Was wäre die Antwort auf die liberale Demokratie westlicher Prägung, auf EU und NATO? Renationalisierung, Protektionismus und Ethnopluralismus? Sind wir wirklich so naiv zu glauben, dass in einer globalisierten Welt die Probleme noch an Landesgrenzen haltmachen? Können wir tatsächlich noch ernsthaft meinen, internationale Probleme ließen sich allein mit nationalen Antworten lösen? Natürlich haben die liberalen Demokratien, haben NATO und vor allem die EU Fehler gemacht. So haben sie es lange nicht vermocht, sich vor allem konzeptionell und strukturell auf die neue Situation nach dem Ende des Kalten Krieges einzustellen. Vor allem hat es Europa versäumt, endlich eine gemeinsame Außen- und Sicherheitspolitik auf den Weg zu bringen und insbesondere den nachwachsenden Generationen neue Perspektiven zu bieten – Stichwort Jugendarbeitslosigkeit. Unübersehbar hat zudem die vielfach überhastete Erweiterung von NATO und EU zugleich auch zu ihrer Überdehnung geführt und sie dadurch in ihrem Handeln ein stückweit gelähmt. Länder wie Bulgarien und Rumänien hätten zunächst die Kriminalität und Korruption in ihren eigenen Ländern nachhaltig bekämpfen müssen bevor sie Mitglied der EU geworden wären. Andere Nationen wie Griechenland hätten nie dem Euro-Raum beitreten dürfen. Die liberalen Demokratien müssen zudem wieder lernen, die westlichen Werte besser zu erklären.
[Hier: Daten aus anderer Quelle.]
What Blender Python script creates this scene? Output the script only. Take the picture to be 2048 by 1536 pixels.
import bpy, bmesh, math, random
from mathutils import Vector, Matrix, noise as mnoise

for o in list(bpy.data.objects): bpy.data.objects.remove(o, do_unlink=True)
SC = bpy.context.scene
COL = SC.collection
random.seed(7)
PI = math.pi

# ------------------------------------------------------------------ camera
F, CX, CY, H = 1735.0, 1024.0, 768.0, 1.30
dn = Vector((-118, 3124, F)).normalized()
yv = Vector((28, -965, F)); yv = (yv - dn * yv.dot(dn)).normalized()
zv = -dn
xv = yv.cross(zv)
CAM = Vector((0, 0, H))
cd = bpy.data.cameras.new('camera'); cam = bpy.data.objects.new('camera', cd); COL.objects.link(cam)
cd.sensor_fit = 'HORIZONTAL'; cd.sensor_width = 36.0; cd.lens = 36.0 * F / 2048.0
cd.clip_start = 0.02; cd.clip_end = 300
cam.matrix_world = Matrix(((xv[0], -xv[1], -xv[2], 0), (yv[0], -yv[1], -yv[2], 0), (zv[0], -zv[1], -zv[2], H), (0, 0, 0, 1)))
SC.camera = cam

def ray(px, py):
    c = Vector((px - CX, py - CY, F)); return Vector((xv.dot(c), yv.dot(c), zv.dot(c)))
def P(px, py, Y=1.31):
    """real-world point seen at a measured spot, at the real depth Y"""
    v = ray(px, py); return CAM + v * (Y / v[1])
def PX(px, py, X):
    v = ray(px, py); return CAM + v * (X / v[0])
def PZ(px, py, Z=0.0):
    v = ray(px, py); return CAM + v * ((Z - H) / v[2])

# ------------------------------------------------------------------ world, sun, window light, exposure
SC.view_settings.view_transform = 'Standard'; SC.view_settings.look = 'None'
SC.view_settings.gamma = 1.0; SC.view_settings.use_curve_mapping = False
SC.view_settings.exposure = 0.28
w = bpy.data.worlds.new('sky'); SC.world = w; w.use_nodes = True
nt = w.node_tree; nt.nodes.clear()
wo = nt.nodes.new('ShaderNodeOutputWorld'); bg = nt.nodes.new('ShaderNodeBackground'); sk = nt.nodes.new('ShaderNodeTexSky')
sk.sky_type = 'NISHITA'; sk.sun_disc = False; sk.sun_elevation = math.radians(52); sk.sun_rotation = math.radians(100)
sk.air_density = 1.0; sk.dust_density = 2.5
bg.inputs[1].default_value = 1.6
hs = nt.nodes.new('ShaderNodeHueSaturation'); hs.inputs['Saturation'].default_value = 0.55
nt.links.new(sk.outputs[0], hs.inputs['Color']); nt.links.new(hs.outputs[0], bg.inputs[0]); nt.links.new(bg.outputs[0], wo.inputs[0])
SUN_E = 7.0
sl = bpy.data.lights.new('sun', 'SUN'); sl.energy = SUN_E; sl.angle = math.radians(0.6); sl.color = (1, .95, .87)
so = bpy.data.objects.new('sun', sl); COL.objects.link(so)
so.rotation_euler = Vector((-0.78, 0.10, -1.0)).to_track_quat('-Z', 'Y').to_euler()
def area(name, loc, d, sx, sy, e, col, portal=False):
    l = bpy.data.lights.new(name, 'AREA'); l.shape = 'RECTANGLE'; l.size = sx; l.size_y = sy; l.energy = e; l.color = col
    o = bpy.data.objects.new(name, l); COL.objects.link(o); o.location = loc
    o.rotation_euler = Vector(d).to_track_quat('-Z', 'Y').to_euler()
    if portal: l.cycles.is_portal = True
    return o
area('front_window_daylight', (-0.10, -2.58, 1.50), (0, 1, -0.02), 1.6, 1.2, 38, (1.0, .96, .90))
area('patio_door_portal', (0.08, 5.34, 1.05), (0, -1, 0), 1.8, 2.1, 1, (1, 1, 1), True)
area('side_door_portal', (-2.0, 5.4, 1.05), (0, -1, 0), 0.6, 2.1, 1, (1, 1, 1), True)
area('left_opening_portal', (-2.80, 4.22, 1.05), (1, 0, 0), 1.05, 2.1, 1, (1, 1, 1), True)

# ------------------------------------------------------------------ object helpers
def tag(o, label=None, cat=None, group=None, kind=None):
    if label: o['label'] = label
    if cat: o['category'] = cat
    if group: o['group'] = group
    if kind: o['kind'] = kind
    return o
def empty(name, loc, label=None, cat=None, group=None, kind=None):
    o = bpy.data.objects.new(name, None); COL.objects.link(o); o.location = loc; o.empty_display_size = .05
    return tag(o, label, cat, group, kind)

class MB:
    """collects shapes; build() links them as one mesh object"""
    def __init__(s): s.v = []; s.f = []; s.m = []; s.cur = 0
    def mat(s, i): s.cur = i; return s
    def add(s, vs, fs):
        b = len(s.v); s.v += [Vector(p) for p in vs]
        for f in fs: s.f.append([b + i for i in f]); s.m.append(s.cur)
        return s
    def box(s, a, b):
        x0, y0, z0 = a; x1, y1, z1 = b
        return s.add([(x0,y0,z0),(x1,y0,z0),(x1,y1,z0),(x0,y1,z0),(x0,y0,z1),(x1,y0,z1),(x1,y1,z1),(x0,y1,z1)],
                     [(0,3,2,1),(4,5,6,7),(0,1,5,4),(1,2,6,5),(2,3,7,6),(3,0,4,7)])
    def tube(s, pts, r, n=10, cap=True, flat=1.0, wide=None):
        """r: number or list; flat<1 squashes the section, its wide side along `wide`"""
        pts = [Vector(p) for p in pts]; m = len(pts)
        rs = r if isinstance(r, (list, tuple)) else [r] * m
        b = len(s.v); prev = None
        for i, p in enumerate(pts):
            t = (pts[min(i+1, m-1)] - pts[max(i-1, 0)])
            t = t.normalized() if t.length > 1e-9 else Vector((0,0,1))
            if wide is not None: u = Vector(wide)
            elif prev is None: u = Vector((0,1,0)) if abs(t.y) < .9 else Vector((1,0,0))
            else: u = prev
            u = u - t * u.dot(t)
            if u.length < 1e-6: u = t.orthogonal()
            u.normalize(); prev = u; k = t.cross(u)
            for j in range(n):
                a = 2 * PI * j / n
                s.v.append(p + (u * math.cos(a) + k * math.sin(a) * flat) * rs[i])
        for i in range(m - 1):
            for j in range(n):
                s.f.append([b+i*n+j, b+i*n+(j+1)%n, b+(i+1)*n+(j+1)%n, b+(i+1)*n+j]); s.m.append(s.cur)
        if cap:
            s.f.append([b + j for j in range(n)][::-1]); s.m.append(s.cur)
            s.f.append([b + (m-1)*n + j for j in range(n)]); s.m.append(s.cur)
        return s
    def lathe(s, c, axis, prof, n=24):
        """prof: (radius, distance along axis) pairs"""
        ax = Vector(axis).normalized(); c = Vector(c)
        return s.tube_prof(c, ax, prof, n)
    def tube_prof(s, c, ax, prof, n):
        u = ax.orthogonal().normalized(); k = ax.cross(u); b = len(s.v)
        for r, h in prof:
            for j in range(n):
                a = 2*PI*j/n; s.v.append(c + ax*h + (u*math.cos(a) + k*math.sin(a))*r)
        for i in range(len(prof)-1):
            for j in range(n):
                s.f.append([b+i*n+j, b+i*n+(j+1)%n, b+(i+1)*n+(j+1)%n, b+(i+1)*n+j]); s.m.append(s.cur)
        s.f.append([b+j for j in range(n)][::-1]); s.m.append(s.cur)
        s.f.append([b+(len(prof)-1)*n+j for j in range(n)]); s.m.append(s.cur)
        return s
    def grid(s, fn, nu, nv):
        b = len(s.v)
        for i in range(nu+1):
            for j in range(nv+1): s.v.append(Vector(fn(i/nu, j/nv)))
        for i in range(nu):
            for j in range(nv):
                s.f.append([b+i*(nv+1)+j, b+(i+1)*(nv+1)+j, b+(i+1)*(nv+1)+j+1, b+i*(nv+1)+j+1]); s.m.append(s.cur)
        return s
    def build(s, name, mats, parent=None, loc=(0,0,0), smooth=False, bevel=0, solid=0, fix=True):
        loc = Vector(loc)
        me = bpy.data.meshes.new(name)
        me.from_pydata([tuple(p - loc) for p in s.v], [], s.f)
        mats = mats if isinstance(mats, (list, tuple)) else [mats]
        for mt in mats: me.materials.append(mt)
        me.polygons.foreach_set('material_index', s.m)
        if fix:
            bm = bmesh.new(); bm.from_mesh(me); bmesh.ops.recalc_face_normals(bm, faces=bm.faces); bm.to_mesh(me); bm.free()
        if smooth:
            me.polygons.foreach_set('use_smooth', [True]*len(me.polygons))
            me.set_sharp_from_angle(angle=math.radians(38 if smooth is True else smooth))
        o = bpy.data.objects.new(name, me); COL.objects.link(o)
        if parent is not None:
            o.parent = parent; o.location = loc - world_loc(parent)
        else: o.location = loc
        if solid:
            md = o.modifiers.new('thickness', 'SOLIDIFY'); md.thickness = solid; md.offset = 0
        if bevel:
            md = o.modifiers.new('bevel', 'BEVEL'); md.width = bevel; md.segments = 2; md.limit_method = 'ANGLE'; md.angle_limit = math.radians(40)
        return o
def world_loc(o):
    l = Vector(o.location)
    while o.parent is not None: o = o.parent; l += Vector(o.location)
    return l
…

7 Verantwortung für die kommenden Generationen
Bei aller (berechtigten) Unzufriedenheit mit der liberalen Demokratie, ihren Einrichtungen und ihren Repräsentanten, sollten wir begreifen, was auf dem Spiel steht, wenn wir das zerstören, was unser Leben in Freiheit und Frieden in den letzten siebzig Jahren ausgemacht hat. Populisten suggerieren, es gäbe einfache Antworten auf die komplizierten Fragen unserer Zeit. Sie meinen, man könnte seine Ansichten auch ohne Kompromisse durchsetzen. Der homogene Nationalstaat ist ihr Ziel. Wir müssen die Gefahren, die von diesen Populisten und Nationalisten ausgehen, klar benennen und diesen Totengräbern des „langen Weges nach Westen“ die rote Karte zeigen. Sachverstand statt Populismus, Fakten statt „Fake News“, die liberale Demokratie und ein einiges Europa in der westlichen Wertegemeinschaft – das müssen wieder die Antworten auf die globalen Herausforderungen unserer Zeit sein. Wir müssen die unübersehbaren Erosionserscheinungen des westlichen Einigungsprojekts stoppen und wieder den Willen aufbringen, die anstehenden Probleme gemeinsam zu lösen. Wir dürfen die liberale Demokratie und ihre transnationalen Einrichtungen nicht aufgeben. Wir haben eine Verantwortung für die kommenden Generationen, denn auch sie haben ein Recht in Freiheit, Frieden und Sicherheit zu leben.